Book Review - Virginia Woolf's The Mrs. Dalloway Reader
The Mrs. Dalloway Reader by Virginia Woolf
Published by: Harcourt Books, Inc
Publication Date: November 15th, 2003
Format: Hardcover, 345 Pages
Rating: ★
To Buy
Mrs. Dalloway is having a party and she has gone out to buy the flowers herself, as her maid is busy with other preparations for the event that night. The walk she takes through the parks and streets of London on this beautiful day in mid-June has Clarissa remembering a summer long ago in the countryside at Bourton, a summer where, little did she know it, the rest of her life would be set in motion by choosing the reliable Richard Dalloway over the lovesick Peter Walsh. As fate would have it Peter Walsh has just returned to England after a long sojourn in India. After being rejected by Clarissa he proposed to the first girl he met on the boat to India and has come back to England seeking a divorce because he has fallen in love with a married woman with two young children and they mean to marry, once their respective spouses are disposed of. But seeing Clarissa all these long years later hidden emotions come bursting forth like a damn collapsing and he finds himself crying in her presence. Fleeing her sight the two of them dwell on each other in their thoughts the rest of the day. Clarissa thinking of the failure their marriage would have been and Peter wondering if perhaps it isn't too late for them... As people cross her mind and the past is more relevant than the present, what is and isn't important shifts. Because while it may seem crazy to some, this party Clarissa is throwing is very important to her. It lets her connect to people, show them a little kindness, make it known that she thinks about others above anything else. Be it a book they'd like to read or a certain dish they'd like to eat, she always has others on her mind and at the end of the night one person will be on her mind more than even Peter, a young shell shocked veteran, Septimus Warren Smith. She hears from the young man's doctor at her party that he had committed suicide earlier in the evening. Little did she know that her day mirrored his, as his wife mused on their lives, as we followed Septimus and his Lucrezia, decidedly unable to enjoy this day in mid-June due to their burdens that, in the end, get set down.

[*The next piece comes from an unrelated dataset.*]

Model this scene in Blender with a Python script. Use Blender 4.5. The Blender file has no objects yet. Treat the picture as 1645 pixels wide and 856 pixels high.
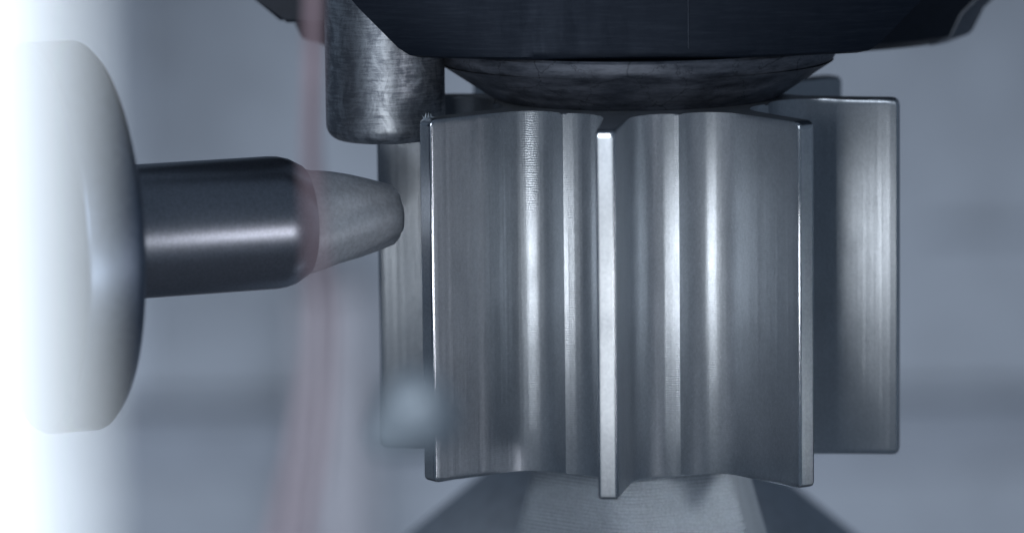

The thing about "classics" is some classics aren't for everyone. You can see their historical significance, you can admire their ingenuity, you can even applaud them for breaking down barriers, all while not actually liking the book; and I did not like Mrs. Dalloway. At all. Written in a steam of consciousness style that played like a game of regimented tag with a shifting point of view the book is bound to easily lose your attention when it isn't infuriating you. Right now it's hard to escape the ever growing horror that is the news and reading is a refuge, a refuge that is at the moment hard to escape into even with the most perfect of books. Therefore to have a book so fragmentary and dreamlike, more poetry than prose, I found it simply impossible to connect with Mrs. Dalloway and it's complete lack of narrative. Mrs. Dalloway isn't even the star of her own book for Pete's sake! At times I felt I was going insane, which maybe was Virginia Woolf's goal? I seriously don't know what she meant to do here, because this "Reader" includes a plethora of critical essays and I was supposed to hate the doctors trying to help Septimus when I thought their care was thoughtfully presented... so therefore I'm disconnected from the meaning of individuality over conformity because I wanted him to get better instead of kill himself? Ugh. At least I didn't feel totally alone in my dislike. The author Sigrid Nunez, who wrote a book on Virginia Woolf's monkey Mitz, says that in her opinion Mrs. Dalloway is contrived. I personally think it might have just been overworked, because the book's precursor, "Mrs. Dalloway's Party," read fresher to me, but if you can imagine it, bleaker. And I won't even start on my contempt for The Hours which arose from reading all the critical essays. How can a "retelling" by A MAN win all these accolades? Unacceptable.